The final five days of the students’ visit in the United States will be in Washington, D.C., where activities include a wide variety of cultural tours and attractions, and include meetings in the Old Executive Office Building, C-SPAN, a tour of the U.S. Capitol and White House, and a presentation by Tequia Hicks Delgado, White House Office of Legislative Affairs. The students return home July 23.
Media Advisory
Reporters, camera crews and photographers may cover some of the activities listed on the schedule during the students’ stay in Carbondale. Students may also be available for interviews. The program overview is available at institute.siu.edu. For more information, and to arrange interviews contact John L. Foster, program director at 618/319-0670 or jlfoster@siu.edu, or John S. Jackson, visiting professor at the Paul Simon Public Policy Institute at 618/453-3106 or jsjacson@siu.edu. For more information on the SUSI program, contact ECA-Press@state.gov.

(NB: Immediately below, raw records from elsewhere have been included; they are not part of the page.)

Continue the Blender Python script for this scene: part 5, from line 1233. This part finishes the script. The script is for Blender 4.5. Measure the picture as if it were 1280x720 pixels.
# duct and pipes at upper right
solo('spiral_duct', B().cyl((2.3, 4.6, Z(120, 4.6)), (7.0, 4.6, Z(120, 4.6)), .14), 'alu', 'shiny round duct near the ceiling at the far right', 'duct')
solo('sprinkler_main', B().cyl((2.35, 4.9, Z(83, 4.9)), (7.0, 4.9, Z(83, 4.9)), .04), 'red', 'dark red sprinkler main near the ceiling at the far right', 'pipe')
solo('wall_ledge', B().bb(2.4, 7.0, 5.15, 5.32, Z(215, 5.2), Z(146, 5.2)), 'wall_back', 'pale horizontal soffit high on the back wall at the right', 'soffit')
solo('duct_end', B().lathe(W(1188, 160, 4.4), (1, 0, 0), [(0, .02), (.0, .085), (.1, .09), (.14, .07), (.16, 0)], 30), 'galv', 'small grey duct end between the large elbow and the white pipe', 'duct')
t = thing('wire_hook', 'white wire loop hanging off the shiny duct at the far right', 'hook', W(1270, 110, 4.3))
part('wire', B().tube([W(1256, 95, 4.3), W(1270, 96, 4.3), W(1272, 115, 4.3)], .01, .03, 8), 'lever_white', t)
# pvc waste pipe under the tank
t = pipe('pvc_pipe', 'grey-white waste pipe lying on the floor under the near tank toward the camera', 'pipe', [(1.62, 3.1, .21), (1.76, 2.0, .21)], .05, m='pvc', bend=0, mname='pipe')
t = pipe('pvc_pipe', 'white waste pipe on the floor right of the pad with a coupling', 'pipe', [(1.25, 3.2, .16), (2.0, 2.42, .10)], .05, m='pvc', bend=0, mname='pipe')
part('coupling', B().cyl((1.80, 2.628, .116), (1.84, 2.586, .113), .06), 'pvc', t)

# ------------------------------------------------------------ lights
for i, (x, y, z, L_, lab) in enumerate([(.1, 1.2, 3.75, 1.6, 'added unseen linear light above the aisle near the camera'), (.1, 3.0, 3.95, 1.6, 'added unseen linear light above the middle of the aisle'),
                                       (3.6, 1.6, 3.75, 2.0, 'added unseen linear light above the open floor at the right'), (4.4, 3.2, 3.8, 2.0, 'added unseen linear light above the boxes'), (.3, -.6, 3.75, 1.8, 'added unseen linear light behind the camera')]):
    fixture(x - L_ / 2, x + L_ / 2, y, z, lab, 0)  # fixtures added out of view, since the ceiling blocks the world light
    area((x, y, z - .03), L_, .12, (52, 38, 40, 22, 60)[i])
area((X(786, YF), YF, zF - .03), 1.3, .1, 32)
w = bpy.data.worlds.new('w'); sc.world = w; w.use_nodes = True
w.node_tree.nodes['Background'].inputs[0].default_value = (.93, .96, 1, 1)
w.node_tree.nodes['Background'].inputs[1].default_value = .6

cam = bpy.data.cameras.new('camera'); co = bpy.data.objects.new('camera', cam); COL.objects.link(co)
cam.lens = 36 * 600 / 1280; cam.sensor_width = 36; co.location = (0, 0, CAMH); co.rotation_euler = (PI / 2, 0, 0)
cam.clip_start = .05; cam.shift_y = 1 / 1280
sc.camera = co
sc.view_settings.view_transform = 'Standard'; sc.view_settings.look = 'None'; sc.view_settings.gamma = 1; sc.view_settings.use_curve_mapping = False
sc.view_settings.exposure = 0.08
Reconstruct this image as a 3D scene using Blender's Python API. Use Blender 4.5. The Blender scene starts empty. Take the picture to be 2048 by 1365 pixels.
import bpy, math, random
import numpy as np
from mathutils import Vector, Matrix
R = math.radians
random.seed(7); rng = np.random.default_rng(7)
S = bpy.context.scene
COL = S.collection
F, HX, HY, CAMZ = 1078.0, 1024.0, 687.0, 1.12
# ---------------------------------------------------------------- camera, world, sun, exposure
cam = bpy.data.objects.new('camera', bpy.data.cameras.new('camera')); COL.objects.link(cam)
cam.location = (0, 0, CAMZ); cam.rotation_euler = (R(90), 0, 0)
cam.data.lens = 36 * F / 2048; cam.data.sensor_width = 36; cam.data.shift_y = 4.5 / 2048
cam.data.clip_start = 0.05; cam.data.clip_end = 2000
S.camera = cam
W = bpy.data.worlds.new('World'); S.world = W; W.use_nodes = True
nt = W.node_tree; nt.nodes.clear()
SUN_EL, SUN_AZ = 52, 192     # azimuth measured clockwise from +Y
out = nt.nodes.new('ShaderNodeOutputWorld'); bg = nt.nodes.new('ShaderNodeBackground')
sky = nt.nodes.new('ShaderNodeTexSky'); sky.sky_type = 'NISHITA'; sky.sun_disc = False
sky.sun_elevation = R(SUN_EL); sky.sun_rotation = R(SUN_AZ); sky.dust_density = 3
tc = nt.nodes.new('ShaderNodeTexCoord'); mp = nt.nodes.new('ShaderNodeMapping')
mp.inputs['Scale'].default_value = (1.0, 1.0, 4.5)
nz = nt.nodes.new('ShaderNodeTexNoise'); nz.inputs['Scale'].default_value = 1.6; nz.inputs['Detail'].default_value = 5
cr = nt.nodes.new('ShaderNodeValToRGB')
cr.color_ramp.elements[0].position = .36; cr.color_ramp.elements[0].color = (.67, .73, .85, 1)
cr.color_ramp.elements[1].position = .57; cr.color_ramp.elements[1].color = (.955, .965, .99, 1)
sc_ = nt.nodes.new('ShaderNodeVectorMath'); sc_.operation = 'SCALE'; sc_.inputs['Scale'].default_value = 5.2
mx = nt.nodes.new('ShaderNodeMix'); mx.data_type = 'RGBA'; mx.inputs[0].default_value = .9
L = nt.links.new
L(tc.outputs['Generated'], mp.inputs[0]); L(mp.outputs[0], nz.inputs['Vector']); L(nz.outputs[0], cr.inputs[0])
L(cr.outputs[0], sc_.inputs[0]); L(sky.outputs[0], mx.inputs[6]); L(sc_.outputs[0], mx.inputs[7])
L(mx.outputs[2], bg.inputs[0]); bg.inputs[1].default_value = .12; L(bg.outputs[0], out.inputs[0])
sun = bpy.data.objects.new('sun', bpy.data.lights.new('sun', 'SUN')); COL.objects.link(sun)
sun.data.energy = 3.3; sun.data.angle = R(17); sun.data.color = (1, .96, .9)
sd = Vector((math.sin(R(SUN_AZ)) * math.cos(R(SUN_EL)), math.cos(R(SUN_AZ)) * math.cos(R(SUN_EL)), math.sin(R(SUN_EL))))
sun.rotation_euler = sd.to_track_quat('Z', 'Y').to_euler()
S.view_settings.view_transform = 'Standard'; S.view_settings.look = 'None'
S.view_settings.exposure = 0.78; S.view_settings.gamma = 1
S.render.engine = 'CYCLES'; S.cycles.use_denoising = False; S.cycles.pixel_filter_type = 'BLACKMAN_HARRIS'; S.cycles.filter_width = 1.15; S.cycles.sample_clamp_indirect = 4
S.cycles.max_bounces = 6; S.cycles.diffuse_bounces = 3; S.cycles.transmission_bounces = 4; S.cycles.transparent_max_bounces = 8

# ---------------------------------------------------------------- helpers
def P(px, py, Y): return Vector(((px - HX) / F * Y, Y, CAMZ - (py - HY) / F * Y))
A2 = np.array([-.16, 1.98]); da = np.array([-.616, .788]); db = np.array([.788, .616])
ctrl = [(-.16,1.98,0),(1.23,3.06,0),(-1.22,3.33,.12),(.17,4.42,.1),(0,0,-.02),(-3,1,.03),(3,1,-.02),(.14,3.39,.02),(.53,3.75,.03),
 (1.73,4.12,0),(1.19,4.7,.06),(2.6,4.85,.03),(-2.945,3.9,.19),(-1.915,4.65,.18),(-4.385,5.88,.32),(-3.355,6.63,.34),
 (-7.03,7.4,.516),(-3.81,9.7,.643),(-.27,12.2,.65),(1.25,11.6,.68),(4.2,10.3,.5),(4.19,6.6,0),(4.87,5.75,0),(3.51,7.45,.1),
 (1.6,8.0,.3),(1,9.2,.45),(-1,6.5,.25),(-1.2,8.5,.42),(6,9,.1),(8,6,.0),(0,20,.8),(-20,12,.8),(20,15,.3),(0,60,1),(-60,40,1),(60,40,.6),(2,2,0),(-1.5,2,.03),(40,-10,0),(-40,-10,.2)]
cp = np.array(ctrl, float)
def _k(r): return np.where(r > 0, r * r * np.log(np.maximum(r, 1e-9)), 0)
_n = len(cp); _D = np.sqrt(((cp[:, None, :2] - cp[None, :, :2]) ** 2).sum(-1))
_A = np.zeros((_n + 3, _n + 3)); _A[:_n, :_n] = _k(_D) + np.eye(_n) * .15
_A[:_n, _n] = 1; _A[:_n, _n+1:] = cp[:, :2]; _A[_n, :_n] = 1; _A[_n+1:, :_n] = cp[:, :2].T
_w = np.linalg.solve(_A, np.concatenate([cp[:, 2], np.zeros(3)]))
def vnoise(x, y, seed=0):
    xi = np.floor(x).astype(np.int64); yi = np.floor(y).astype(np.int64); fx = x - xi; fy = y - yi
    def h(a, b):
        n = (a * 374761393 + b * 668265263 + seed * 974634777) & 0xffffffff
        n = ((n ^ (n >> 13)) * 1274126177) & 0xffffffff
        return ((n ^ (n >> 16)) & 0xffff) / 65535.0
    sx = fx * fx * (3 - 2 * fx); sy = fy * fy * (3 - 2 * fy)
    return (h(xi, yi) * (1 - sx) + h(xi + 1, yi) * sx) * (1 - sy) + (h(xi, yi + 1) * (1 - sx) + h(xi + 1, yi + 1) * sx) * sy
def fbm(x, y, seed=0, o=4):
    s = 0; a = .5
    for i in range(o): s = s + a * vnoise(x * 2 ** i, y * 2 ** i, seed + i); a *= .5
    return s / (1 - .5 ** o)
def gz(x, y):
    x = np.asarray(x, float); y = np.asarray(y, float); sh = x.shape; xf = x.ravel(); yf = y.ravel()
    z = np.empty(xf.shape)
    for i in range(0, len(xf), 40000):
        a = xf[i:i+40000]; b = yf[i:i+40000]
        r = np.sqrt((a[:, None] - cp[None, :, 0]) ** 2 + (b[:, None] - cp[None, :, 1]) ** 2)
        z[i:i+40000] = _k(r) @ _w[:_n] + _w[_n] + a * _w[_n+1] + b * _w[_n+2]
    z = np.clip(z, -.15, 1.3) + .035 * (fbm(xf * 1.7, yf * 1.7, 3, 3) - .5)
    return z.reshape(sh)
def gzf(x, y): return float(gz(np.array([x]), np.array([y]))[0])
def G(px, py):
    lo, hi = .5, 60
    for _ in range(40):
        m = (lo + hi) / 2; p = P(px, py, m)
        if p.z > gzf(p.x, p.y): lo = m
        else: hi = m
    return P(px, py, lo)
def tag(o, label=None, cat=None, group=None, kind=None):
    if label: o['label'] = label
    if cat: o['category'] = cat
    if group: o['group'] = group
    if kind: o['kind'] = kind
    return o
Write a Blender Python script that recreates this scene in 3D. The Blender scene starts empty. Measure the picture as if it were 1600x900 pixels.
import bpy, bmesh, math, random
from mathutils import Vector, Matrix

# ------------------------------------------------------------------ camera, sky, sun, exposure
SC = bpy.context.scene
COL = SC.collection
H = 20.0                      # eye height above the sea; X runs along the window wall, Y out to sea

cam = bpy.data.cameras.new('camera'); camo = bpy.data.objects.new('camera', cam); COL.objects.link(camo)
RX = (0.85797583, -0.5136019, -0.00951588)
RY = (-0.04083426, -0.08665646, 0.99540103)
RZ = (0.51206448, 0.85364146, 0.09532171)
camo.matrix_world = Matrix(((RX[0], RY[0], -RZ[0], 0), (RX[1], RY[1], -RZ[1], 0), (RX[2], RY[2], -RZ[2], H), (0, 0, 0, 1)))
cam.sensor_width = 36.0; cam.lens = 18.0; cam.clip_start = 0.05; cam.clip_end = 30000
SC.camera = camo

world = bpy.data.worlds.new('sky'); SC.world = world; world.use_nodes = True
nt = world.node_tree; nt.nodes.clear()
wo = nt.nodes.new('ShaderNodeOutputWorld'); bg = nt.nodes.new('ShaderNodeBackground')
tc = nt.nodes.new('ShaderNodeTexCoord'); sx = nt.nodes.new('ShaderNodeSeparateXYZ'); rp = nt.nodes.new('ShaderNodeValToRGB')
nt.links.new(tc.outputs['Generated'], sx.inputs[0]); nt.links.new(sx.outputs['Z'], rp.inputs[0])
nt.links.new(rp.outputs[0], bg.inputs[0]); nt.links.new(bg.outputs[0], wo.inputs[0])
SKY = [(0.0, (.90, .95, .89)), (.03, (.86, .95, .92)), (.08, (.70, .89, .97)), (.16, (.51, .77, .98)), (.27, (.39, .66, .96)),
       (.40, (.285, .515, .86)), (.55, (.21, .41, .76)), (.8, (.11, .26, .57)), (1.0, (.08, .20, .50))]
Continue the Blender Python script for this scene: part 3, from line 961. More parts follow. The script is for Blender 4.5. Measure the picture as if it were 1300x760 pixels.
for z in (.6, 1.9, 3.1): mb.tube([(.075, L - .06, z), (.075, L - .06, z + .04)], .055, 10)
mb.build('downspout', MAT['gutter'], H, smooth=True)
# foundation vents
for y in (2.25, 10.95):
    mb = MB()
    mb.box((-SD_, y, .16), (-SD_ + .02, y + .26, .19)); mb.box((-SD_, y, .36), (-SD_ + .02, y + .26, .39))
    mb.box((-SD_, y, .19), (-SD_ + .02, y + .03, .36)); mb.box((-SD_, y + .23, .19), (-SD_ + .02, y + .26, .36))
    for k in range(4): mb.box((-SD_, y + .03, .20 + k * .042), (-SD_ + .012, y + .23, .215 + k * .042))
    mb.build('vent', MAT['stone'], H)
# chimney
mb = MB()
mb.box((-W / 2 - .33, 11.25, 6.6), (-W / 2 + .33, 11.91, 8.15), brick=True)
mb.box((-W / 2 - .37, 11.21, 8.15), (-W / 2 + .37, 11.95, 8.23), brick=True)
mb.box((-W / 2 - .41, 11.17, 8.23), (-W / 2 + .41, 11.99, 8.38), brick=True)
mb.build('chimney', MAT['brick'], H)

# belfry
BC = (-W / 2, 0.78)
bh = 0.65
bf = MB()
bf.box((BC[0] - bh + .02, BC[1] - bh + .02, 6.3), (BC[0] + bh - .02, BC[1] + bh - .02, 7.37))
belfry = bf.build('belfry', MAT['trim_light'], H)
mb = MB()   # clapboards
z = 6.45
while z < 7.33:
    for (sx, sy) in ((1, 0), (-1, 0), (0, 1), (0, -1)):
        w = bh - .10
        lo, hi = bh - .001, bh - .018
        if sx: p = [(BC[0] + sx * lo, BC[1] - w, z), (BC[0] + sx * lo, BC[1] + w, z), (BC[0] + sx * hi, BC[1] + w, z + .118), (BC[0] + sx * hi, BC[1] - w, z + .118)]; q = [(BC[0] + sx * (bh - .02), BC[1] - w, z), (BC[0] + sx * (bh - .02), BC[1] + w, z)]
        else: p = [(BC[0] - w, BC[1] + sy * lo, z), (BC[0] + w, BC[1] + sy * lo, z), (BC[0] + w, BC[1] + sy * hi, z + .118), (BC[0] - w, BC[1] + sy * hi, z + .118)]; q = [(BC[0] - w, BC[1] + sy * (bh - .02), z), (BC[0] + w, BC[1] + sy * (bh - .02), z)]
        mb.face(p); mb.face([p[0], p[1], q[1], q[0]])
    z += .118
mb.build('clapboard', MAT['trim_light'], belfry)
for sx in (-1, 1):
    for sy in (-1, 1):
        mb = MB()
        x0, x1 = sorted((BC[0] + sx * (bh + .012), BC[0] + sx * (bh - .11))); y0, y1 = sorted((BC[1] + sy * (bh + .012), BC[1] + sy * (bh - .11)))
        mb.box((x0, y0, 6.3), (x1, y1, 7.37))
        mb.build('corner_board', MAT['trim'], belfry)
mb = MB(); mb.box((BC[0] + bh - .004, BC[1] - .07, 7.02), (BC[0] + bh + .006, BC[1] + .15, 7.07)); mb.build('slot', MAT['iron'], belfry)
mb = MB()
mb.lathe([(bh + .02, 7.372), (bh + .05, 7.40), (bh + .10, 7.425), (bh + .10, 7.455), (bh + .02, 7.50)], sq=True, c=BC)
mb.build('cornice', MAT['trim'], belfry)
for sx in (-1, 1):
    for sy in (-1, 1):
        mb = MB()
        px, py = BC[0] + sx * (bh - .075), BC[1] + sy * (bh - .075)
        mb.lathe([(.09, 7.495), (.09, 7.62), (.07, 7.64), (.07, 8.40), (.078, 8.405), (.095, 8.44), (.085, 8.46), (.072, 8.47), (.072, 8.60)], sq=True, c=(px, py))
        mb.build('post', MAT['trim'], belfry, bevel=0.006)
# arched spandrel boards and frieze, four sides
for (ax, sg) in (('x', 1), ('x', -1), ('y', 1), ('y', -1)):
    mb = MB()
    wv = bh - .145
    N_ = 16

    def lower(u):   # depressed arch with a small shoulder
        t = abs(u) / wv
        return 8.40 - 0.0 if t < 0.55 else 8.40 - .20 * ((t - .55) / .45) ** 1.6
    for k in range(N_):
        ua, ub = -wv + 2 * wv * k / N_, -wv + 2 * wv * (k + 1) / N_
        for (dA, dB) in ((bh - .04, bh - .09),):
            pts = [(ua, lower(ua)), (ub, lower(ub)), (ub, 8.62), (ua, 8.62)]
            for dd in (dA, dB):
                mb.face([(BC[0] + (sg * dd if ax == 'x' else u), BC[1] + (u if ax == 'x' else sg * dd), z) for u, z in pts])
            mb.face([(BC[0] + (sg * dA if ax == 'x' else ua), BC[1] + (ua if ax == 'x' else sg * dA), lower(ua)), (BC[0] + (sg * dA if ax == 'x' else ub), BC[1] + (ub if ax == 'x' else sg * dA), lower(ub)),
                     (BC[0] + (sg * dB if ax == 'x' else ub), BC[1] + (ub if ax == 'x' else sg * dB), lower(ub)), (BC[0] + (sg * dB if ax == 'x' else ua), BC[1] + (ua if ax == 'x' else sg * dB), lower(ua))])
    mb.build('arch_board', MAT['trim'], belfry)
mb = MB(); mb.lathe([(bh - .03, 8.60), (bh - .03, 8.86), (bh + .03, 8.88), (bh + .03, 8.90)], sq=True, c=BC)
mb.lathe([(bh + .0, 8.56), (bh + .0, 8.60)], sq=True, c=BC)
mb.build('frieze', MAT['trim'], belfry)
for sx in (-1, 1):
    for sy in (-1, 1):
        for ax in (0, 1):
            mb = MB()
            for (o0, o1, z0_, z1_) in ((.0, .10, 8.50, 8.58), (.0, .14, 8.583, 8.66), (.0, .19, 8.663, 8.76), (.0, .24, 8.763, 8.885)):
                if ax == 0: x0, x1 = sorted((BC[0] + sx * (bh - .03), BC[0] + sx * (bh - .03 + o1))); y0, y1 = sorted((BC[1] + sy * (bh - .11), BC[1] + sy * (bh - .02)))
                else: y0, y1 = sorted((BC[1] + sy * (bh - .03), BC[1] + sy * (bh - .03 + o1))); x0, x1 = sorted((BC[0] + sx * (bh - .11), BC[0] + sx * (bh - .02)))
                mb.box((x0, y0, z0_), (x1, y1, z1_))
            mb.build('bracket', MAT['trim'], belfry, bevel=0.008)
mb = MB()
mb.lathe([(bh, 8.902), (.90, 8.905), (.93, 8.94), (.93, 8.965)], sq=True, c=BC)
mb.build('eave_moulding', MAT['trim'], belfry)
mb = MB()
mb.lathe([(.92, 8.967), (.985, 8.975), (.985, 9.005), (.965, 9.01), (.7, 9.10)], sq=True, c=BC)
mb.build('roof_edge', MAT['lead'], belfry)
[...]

The SIU Carbondale program will cover a range of subjects necessary to understand the functioning of American government, politics and public policy making. The American studies topics will include democracy, political culture, demographic diversity, elections, the creation of a civil society built on an extensive network of non-profit organizations, the U.S. Constitutional framework and the Rule of Law.
Students will tour Carbondale city government operations, participate in volunteer activities at the Carbondale Boys and Girls Club, the Senior Citizens Center, and two local environmental organizations, Green Earth and Keep Carbondale Beautiful. They will also attend a minor league baseball game, Sunset Concerts on the SIU campus, spend a weekend with families in the Chester area, and participate in the Kaskaskia Island Fourth of July celebration.
The students will also take cultural trips to St. Louis, Chicago and Springfield and meet with policy makers on a variety of topics including public financing, governing in a large metropolis and the dynamics of messaging in a political campaign.
The State Department sponsors the program. The university has hosted institutes dating back to mid-1990s. The initiative began with hosting international faculty members, with the focus switching in 2003 to students. More than 350 students and faculty have participated in SIU’s program.
John L. Foster, emeritus faculty in the Department of Political Science, is administrative director. John S. Jackson, a visiting professor with the Paul Simon Public Policy Institute, is a co-director.
Foster said the university’s programs “have been part of a large number of U.S. Department of State-sponsored exchange efforts, including the various Fulbright programs.” State Department exchange programs have more than 300,000 alumni, including 18 heads of state, 43 Nobel laureates and 78 Pulitzer Prize winners, Foster said.
The programs “are intended to expand U.S. influence across the world through an increased understanding of values and culture using non-military resources -- often called ‘soft power,’” Foster said.
Foster said one of his favorite memories from the institutes came in 2013 when a participant “most effectively summarized a great deal of academic and journalistic work on soft power” by noting that the “United States is everyone’s second country.”